Anyone else out there had similar experiences?
Any advice?
Anyone?
Bueller...? Bueller...?
My concern is that it seems like a natural inclination for me and will only serve as a roadblock on the progress of insight.
Sounds intense, but since this is something you think is going to be part of your practice (and to me it's normal to have these kind of jolting surprises to which a fear response is sort of predictable in older-than-young-kids) I'd let it go by considering it as "nothing special, re-attend."
[edit: I know attention and energy around the heart can be unnerving. Again, to me, this reinforces why stimulants like coffee are not taken to support wakefulness in meditation (not that you do! I just re-iterate that point often), and why a receptive alert attitude is well balanced by a timely "nothing special" attitudinal approach, too.
You can also try to think about the heaviness of the hands and feet and sometimes that can give release, but it's useful too to just abide calmly and observe when energy/sensation is staying in the chest, just "Okay. Nothing special".

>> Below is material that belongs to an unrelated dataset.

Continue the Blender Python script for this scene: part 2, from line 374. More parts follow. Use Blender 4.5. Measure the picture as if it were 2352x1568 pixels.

And I'm a fan of applying long, slow, gently breathing to help the parasympathetic brain soothe a fight-flight (anxious) sympathetic brain reaction. The thing is if the stronger perception of heart beating continues, one just continues to relax, consider it all as "nothing special", have long slow breathing and not getting attached to making/not making the sensations change. One is staying with them as they are, watching them or moving attention if needed to another part of the body like the anapanasati spot at the nostrils or to the back and base of the head, while still applying a calm, long breath to just balance or soothe anxiety that may be circulating or starting to fire up in the brain. Makes sense?]